Il bicchiere mezzo pieno.
Dopo la debacle asiatica, i nostri azzurri hanno mostrato grinta, voglia di lottare e l’atteggiamento giusto, prestando molta attenzione anche nei fondamentali più oscuri come la copertura e la difesa. E’ vero che non abbiamo vinto neanche un set contro USA e Russia, ma non abbiamo mai ceduto di schianto e ce la siamo giocata a viso aperto fino al 20-21 di ogni set. Anche il nostro gioco è migliorato, stiamo provando ad inserire con maggior frequenza l’attacco al centro per creare valide alternative ai nostri laterali e Ivan sta ritrovando meccanismi importanti da opposto dopo due anni da ricevitore puro.
Note negative.
Sono ancora tante le problematiche che minano la sicurezza in campo degli azzurri. In primis i troppi errori in battuta, alcuni ormai diventati routine e che non permettono di mettere sotto pressione la ricezione avversaria e di dare continuità alle strategie a muro. Non mi sono mai piaciute le squadre che puntano tutto e subito sulla battuta perché se è vero che nelle giornate positive risolvono tanti problemi, è anche vero che nelle giornate di luna storta, e capitano a tutti statene certi, lasciano la squadra in difficoltà perché magari non si è allestito e allenato un “Piano B” fatto di scelte a muro e difesa per contrastare il gioco avversario.
Il problema dei giovani.
Un altro tasto dolente rispetto agli altri squadroni che a settembre punteranno al Mondiale è che noi facciamo fatica ad inserire giovani (e per giovani intendo 18-22 anni max) in prima squadra. Preferiamo portare a fare “esperienza” giocatori ormai consolidati e non ne approfittiamo per coloro che nei prossimi anni dovranno diventare le nostre punte di diamante.

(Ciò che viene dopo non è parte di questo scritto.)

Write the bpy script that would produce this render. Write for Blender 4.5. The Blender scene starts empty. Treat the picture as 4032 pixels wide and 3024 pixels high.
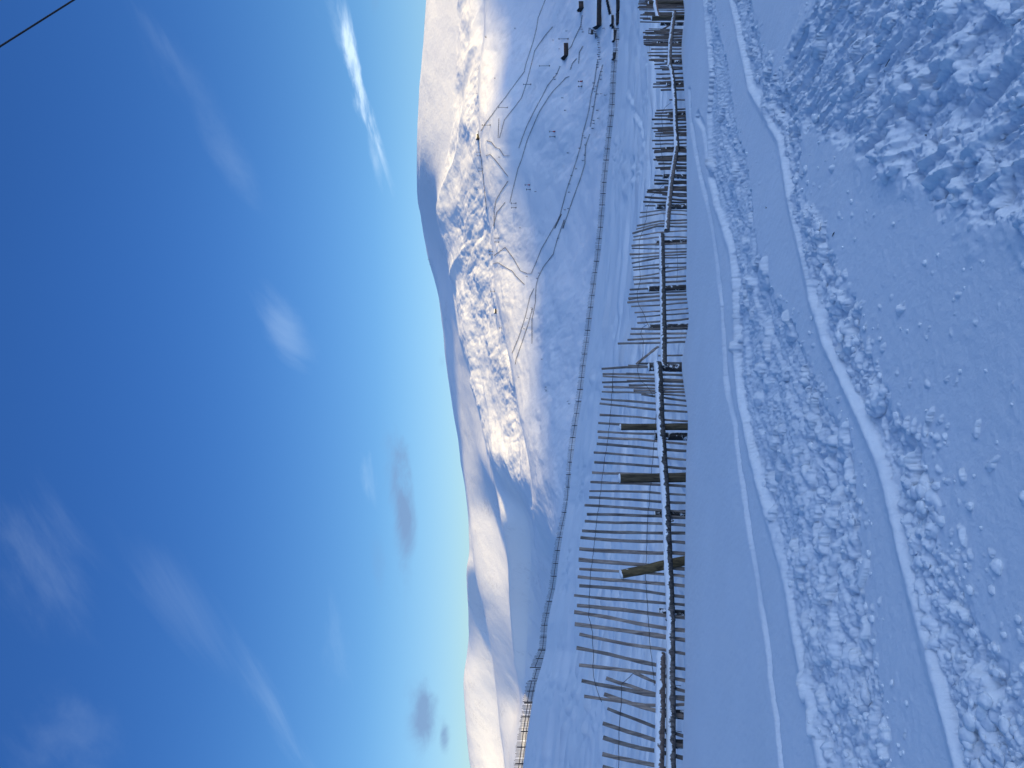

Ma qui sorge il secondo problema: abbiamo i giovani da inserire? Se penso al centro qualche nome mi vengono in mente Galassi e Ricci. Ma se al centro qualcosa di futuribile sembra esserci, in altri ruoli sembra davvero tardare il ricambio generazionale. Mancano giovani da poter inserire nelle rose di Superlega e della Nazionale, ed è inutile nascondersi dietro le solite frasi di circostanza “prendiamo solo giovani stranieri” , “gli stranieri costano meno”, “i giovani vanno fatti giocare per forza” perché se ci fossero davvero questi giovani, state sicuri che le società li farebbero giocare, perché non sono matte e sanno anche loro l’importanza di avere giocatori italiani come traino del movimento.
Non voglio entrare ora nel dibattito sul perché i giovani in Italia facciano fatica a compiere l’ultimo step da promessa a bella realtà, anche perché sono innumerevoli e riguardano una miriade di sfaccettature e ambienti diversi. Posso solo osservare che la società di oggi in generale tende a glorificare ed esaltare sin da subito i risultati facendo sentire i ragazzi già arrivati e facendo loro dimenticare cosa serva davvero per diventare Atleti e Campioni a tutto tondo.
LA FAME DI ARRIVARE, LA FAME DI VINCERE.